Wszystko zaczęło się od wypowiedzi Johnsona, że chce otrzymać w końcu swoje obronione do tej pory pasy mistrzowskie. Jakiś czas później Dana White wraz z organizacją chcieli, aby Mighty Mouse poszedł wagę wyżej i zmierzył się z T.J’em Dillashawem, jednak i ten pomysł nie przypadł Johnsonowi do gustu.

W najnowszym podcaście The MMA Hour Ariela Helwaniego, menadżer Demetriousa Johnsona – Malki Kawa – wypowiedział się o obecnych relacjach mistrza z prezydentem organizacji oraz o planach i założeniach na dalszą część jego kariery:

Poszło świetnie… Wszystko poszło dobrze. DJ zawalczy 9 września z Ray’em Borgiem, pobije rekord [obron pasa UFC] i wtedy pójdziemy po coś innego, spróbujemy go wkręcić w jakieś wielkie walki. Wykonamy dobre posunięcia dla DJa i pomożemy mu osiągnąć cele, które sobie założył.

Zakopali topór wojenny.

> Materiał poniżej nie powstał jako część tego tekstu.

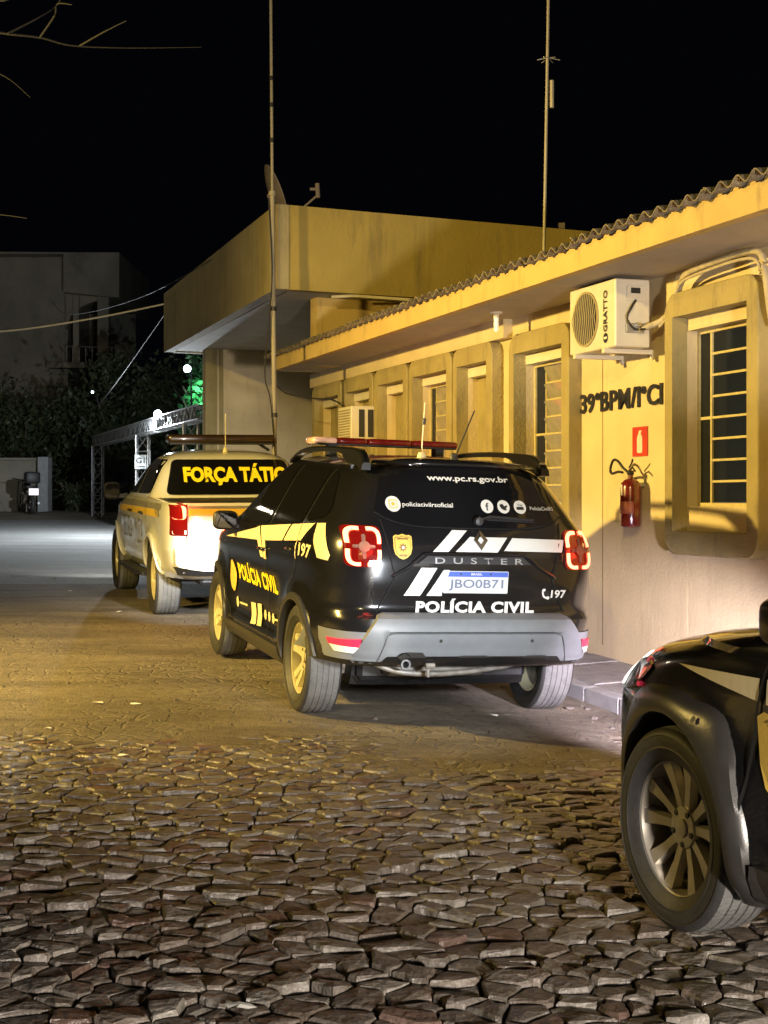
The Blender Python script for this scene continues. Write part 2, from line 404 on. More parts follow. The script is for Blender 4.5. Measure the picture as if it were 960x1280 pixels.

Dana powiedział DJowi co uważa o niektórych rzeczach, DJ również powiedział Danie co sądzi o innych rzeczach. Zakopali swój topór. Było tutaj wiele nieporozumień i błędnych komunikatów. Wiele różnych stron było w to zaangażowanych i pomyślałem, że połączę te dwie części ze sobą i rozwiążę to dobrze.

Jeżeli Mighty Mouse pokona Borga, Kawa postara się wynegocjować nowy kontrakt:

Po walce zobaczymy, usiądziemy i pogadamy. Dotyczy to wielu rzeczy, nie chodzi nam jedynie o nowy kontrakt. DJowi zostało jeszcze kilka walk na obecnym kontrakcie i wiele rzeczy musimy jeszcze przeanalizować. […] Jak już mówiłem, to coś ważnego, aby skłonić ich ponownie do wspólnych rozmów.